James declined to comment Wednesday on the American Royal’s progress, but City Manager Troy Schulte was encouraged.

“It sounds like it’s promising,” Schulte said.

Schulte said a major concern had been whether the new American Royal building would be enough of a draw outside the Royal’s season, so the partnership with Sporting Club could fulfill that need.

In addition to raising $10 million privately, the American Royal Association wants $30 million from the city for upgrades to the American Royal complex, the new building and Kemper demolition. It is also counting on about $20 million in state tax credits.

Schulte said he has figured out a way that the city can provide about $25 million toward the project. The city will pay off existing debt on Kemper next year, so it could issue bonds for 20 more years and keep paying the same debt service.

Schulte was skeptical that the American Royal can get $20 million in state tax credits because the existing cap is $10 million statewide, but Kemper said he’s had good conversations with state officals.

Although Kemper said he has great love and nostalgia for the arena, named for his grandfather, he is adamant that it has outlived its useful life.

Steve Foutch, managing director of Foutch Brothers, says otherwise.
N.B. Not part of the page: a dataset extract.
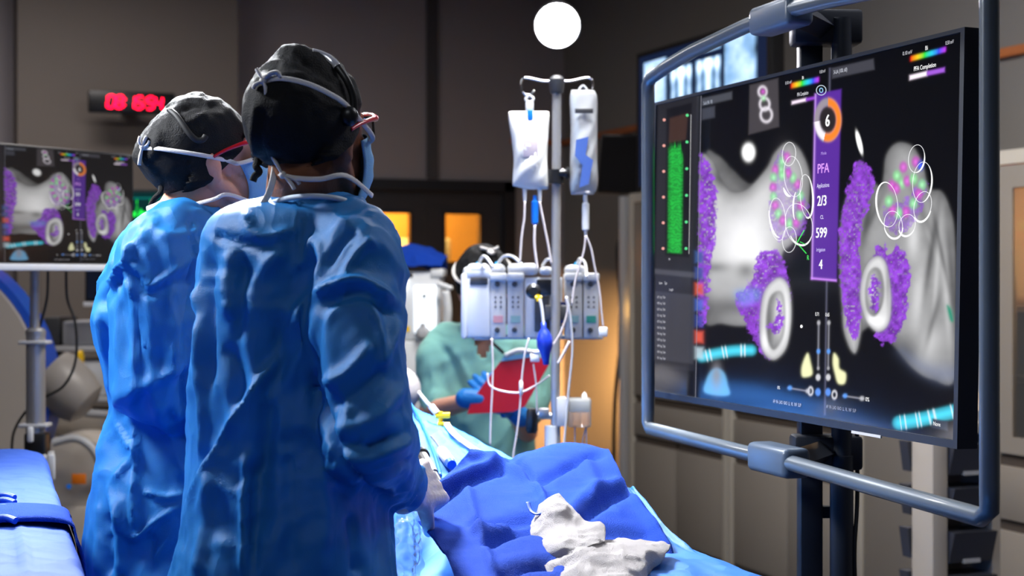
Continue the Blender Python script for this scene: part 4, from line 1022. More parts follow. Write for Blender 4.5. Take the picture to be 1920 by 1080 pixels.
b = NB(); box(b, cp(148, 898, DC-0.105), (0.055, 0.004, 0.04), bev=0.0015); obj('sticker', b, M['orange'], t)
b = NB(); box(b, cp(118, 966, DC-0.105), (0.034, 0.004, 0.010)); box(b, cp(118, 966, DC-0.105), (0.010, 0.004, 0.034)); obj('cross_mark', b, M['dark_grey'], t)
b = NB(); cyl(b, cp(129, 912, DC-0.10), cp(129, 912, DC-0.108), 0.01); obj('blue_mark', b, M['blue_plastic'], t)
b = NB(); lathe(b, cp(150, 672, DC+0.35), (1, 0, 0), [(0.03, -0.01), (0.035, 0.0), (0.035, 0.008), (0.03, 0.01)], 24); obj('yellow_ring', b, M['yellow'], t)
# equipment cart behind
DE = 7.2
t = thing('equipment_cart', 'grey equipment cart with pale shelves behind the imaging arm', 'cart', (cp(160, 522, DE).x, DE, 0), 'cam')
xa, xb = cp(78, 0, DE).x, cp(300, 0, DE).x
for yy in (632, 645, 745, 800, 990):
    pass
for yy, m in ((646, 'grey_plastic'), (738, 'grey_plastic'), (812, 'beige_plastic'), (1000, 'beige_plastic')):
    z = cp(0, yy, DE).z; b = NB(); box2(b, (xa, DE-0.2, z-0.022), (xb, DE+0.25, z), bev=0.005); obj('shelf', b, M[m], t)
for x in (xa+0.012, xb-0.012):
    for y in (DE-0.19, DE+0.24):
        b = NB(); box2(b, (x-0.012, y-0.012, 0.0), (x+0.012, y+0.012, cp(0, 600, DE).z)); obj('post', b, M['dark_grey'], t)
for i, (x0, x1, y0, y1, ys, nm, m, lb) in enumerate([
    (88, 118, 592, 645, 646, 'equipment_case', 'dark_grey', 'dark grey equipment case on the cart top shelf by the pole'),
    (122, 184, 600, 645, 646, 'monitor_case', 'grey_plastic', 'grey device with a small dark window on the cart top shelf'),
    (124, 240, 672, 737, 738, 'white_box', 'white_plastic', 'large white box on the middle shelf of the cart'),
    (102, 240, 765, 811, 812, 'low_box', 'beige_plastic', 'low beige carton on the lower shelf of the cart')]):
    zs = cp(0, ys, DE).z; p0 = cp(x0, y0, DE-0.1); p1 = cp(x1, y1, DE-0.1)
    b = NB(); box2(b, (p0.x, DE-0.15, zs+0.001), (p1.x, DE+0.15, zs+(y1-y0)/FPX*DE), bev=0.012)
    if nm == 'monitor_case': box2(b, (p0.x+0.03, DE-0.155, zs+0.03), (p0.x+0.11, DE-0.149, zs+0.08))
    obj(nm, b, M[m], frame='cam', origin=((p0.x+p1.x)/2, DE, zs), label=lb, cat='box')
b = NB(); q = cp(152, 775, DE-0.2); tube(b, [cp(108, 768, DE-0.24), cp(170, 775, DE-0.24), cp(215, 778, DE-0.24)], 0.018); obj('equipment_rod', b, M['grey_plastic'], origin=q, label='grey rod lying before the white box on the cart', cat='rod')

# vital signs monitor and second dark monitor beyond the surgeons
DV = 7.6
c0 = cp(300, 402, DV)
t = thing('vital_signs_monitor', 'small monitor with a bright green trace behind the left surgeon', 'monitor', (c0.x, DV, 0), 'cam')
b = NB(); box(b, c0, (0.30, 0.05, 0.24), bev=0.008); obj('housing', b, M['dark_grey'], t)
def vit_img(ns, nt):
    s, tt = np.meshgrid(np.linspace(0, 1, ns+1), np.linspace(0, 1, nt+1)); s = s.ravel(); tt = tt.ravel(); I = np.zeros((len(s), 3)); I[:] = (0.0, 0.02, 0.02)
    ph = (s*4.2) % 1
    w = 0.50+0.30*np.exp(-((ph-0.5)/0.05)**2)-0.06*np.exp(-((ph-0.6)/0.05)**2)+0.07*np.exp(-((ph-0.8)/0.08)**2)
    I[np.abs(tt-w) < 0.055] = (0.02, 1.0, 0.08); I[np.abs(tt-0.22+0.04*np.sin(s*30)) < 0.05] = (1.0, 0.05, 0.1); I[np.abs(tt-0.86) < 0.02] = (0.0, 0.15, 0.13)
    return I
me = image_mesh('screen', 140, 100, 0.27, 0.21, vit_img(140, 100)); M['screen_v'] = screen_mat('vital signs panel', 1.3, 0.3, 0.3); me.materials.append(M['screen_v'])
o = bpy.data.objects.new('screen', me); C.objects.link(o); o.parent = t; o.location = Vector((c0.x-0.135, c0.y-0.027, c0.z-0.105))-ORG[t.name][0]
b = NB(); cyl(b, (c0.x, DV+0.03, 0.03), (c0.x, DV+0.03, c0.z-0.05), 0.02); lathe(b, (c0.x, DV+0.03, 0.0), (0, 0, 1), [(0.22, 0), (0.22, 0.02), (0.05, 0.05)]); obj('stand', b, M['grey_plastic'], t)
D6 = 6.9; c0 = cp(235, 530, D6)
t = thing('dark_monitor', 'dark blue monitor with a white lower edge beside the left surgeon', 'monitor', (c0.x, D6, 0), 'cam')
b = NB(); box(b, c0, (0.34, 0.04, 0.17), bev=0.006); obj('housing', b, M['black'], t)
b = NB(); box(b, c0+Vector((0, -0.022, 0.005)), (0.32, 0.003, 0.15)); obj('screen', b, mat('dark blue idle screen', srgb(14, 20, 34), 0.25, emit=srgb(12, 18, 30), estr=0.5), t)
b = NB(); box(b, c0+Vector((0, -0.004, -0.093)), (0.35, 0.05, 0.022), bev=0.004); obj('lower_bezel', b, M['white_plastic'], t)
b = NB(); cyl(b, (c0.x, D6+0.04, 0.02), (c0.x, D6+0.04, c0.z), 0.018); lathe(b, (c0.x, D6+0.04, 0.0), (0, 0, 1), [(0.2, 0), (0.2, 0.02), (0.05, 0.05)]); obj('stand', b, M['grey_plastic'], t)

# ------------------------------------------------------------------ blue draped instrument table, bottom left
def grid_cloth(name, rows, nu, nv, m, noise=(), thick=0.003, strokes=(), seed=0, **kw):
    """rows of control points (camera-aligned) -> smooth sheet with real folds"""
    R = [catmull(r, nu) for r in rows]
    cols = list(zip(*R)); Cc = [catmull(list(c), nv) for c in cols]
    n1, n2 = len(Cc), len(Cc[0]); V = np.array([[tuple(p) for p in c] for c in Cc]).reshape(-1, 3)
    Fc = [(i*n2+j, (i+1)*n2+j, (i+1)*n2+j+1, i*n2+j+1) for i in range(n1-1) for j in range(n2-1)]
    me = np_mesh(name, V, Fc); N = normals_np(me)
    if N[:, 2].mean() < 0: me.flip_normals(); N = normals_np(me)
    d = np.zeros(len(V))
    for sc, am, kind in noise:
        f = fbm(V*sc+seed, 3) if kind == 'f' else ridged(V*sc+seed, 2)
        d += am*f
    if strokes: d += 1.7*folds(V, N, strokes, facing=False)
    set_np(me, V+N*d[:, None])
    o = link_mesh(name, me, m, **kw)
    if thick:
        s = o.modifiers.new('thickness', 'SOLIDIFY'); s.thickness = thick; s.offset = -1
    return o
zt = 1.0
t = thing('draped_table', 'blue draped instrument table at the lower left edge', 'table', (-1.25, 3.0, 0), 'cam')
b = NB()
def tedge(Y): return -1.126+(3.84-Y)*0.329
q = [(tedge(3.80)-0.02, 3.80), (tedge(2.0)-0.02, 2.0), (-1.6, 1.4), (-2.2, 3.3)]
prism(b, [(x, y, zt-0.035) for x, y in q], (0, 0, 0.03)); obj('table_top', b, M['steel'], t)
for x, y in ((-1.20, 3.65), (-0.75, 2.25), (-1.62, 1.65), (-2.05, 3.25)):
    b = NB(); cyl(b, (x, y, 0.0), (x, y, zt-0.03), 0.018); obj('leg', b, M['steel'], t)
def brow(Y, dx=0.0):
    e = tedge(Y)
    return [Vector((e-0.95, Y-0.35, zt+0.002)), Vector((e-0.5, Y-0.18, zt+0.004)), Vector((e-0.16, Y-0.03, zt+0.004)), Vector((e-0.03, Y, zt+0.002)), Vector((e+0.012, Y, zt-0.03)), Vector((e+0.02, Y, zt-0.16)), Vector((e+0.04+dx, Y, 0.45))]
rows = [brow(Y, 0.02*math.sin(Y*9)) for Y in (3.86, 3.6, 3.3, 3.0, 2.7, 2.4, 2.1, 1.9)]
rows.insert(0, [Vector((p.x, p.y+0.05, min(p.z, zt-0.10)) if k < 4 else (p.x-0.01, p.y+0.04, p.z-0.05)) for k, p in enumerate(rows[0])])
o = grid_cloth('table_drape', rows, 10, 10, M['table_blue'], noise=((5, 0.003, 'f'), (22, 0.0012, 'r')), frame='cam', strokes=[([(-60, 930), (0, 906), (90, 893)], 4, 0.003), ([(0, 905), (25, 955), (55, 1080)], 5, 0.005)], origin=(-1.25, 3.0, zt), label='pale blue drape covering the instrument table at lower left', cat='drape')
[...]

He says there’s enough property to build a new American Royal building and still save the arena.

“Our presentation is all about coexisting,” Foutch said in a telephone interview. “They can still have their new arena. We coexist and do the sports and let them concentrate on equestrian and agriculture.”

Foutch said an independent analyst has confirmed that Kemper can be renovated for $21 million, and he can finance that privately if the city will give him the building.

“We’ve met with the mayor and city manager and we’ve gotten nothing but strong support,” he said.

Ford said the council’s task will now be to scrutinize the numbers behind both proposals and decide which one works better for the city.

The council will be briefed Thursday on Kemper Arena’s existing financial situation and will take a tour. It is scheduled to hear from Foutch on Aug. 7 and from the American Royal on Aug. 14. It plans a public hearing in late August in the West Bottoms.